The images in the Adoration chapel were also very triggering, so I left before long.

There are trees and some kind of flowering bush near the playground between the adoration chapel and the church. I hugged the tree and smelled the flowers until I felt more composed.

If God is truly everywhere present and filling all things, then He is present in trees and flowering bushes.

Here is a mystery for you: Christ suffered outside the gate. When He chose to die with us, He could have chosen to die in any way He wanted. He could have given up the Ghost while dragging His cross through the Holy City of Jerusalem, and that could have been the place of our salvation.
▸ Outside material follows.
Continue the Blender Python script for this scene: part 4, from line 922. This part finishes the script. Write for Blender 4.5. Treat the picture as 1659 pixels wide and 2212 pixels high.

But He didn’t choose that place. Instead, He let them drive Him outside the gate, to where the unclean and unholy people were killed. When you are driven out of a church, physically pushed or ordered to leave or tormented by abuse until you flee– you are participating in the Passion of Christ. He leaves with you, to suffer with you outside the gate.

He also ascended into Heaven outside the gate. I had to look the Gospel reading up when I got home, because I didn’t hear it today. But when I got home I read it, and I remembered that Christ did not ascend to Heaven while standing in Jerusalem. He led His apostles out, outside, out of Jerusalem, as far as Bethany. He blessed them. And as He blessed them, while He was still blessing them, the blessing still ongoing: He ascended into paradise to make the way for them– for us, for all suffer with Him outside the gate.

That blessing is ongoing to this day.

I went back in to Mass in time to hear the Eucharistic prayer. I listened in the foyer because I was afraid to go back inside, but I did shuffle in to receive Holy Communion.

I am not better than people who can’t bring themselves to do that. It’s just what I ended up choosing to do.

In whatever capacity you are able to receive Him, wounded as you are, broken as you are, He is with you. Even if you cannot pray in a conscious way. Even if all you can do is exist as a wounded person. He, Himself, exists for all eternity as a wounded person for your sake.

I don’t have any answers at all.

I only know that He is blessing us here, outside the gate.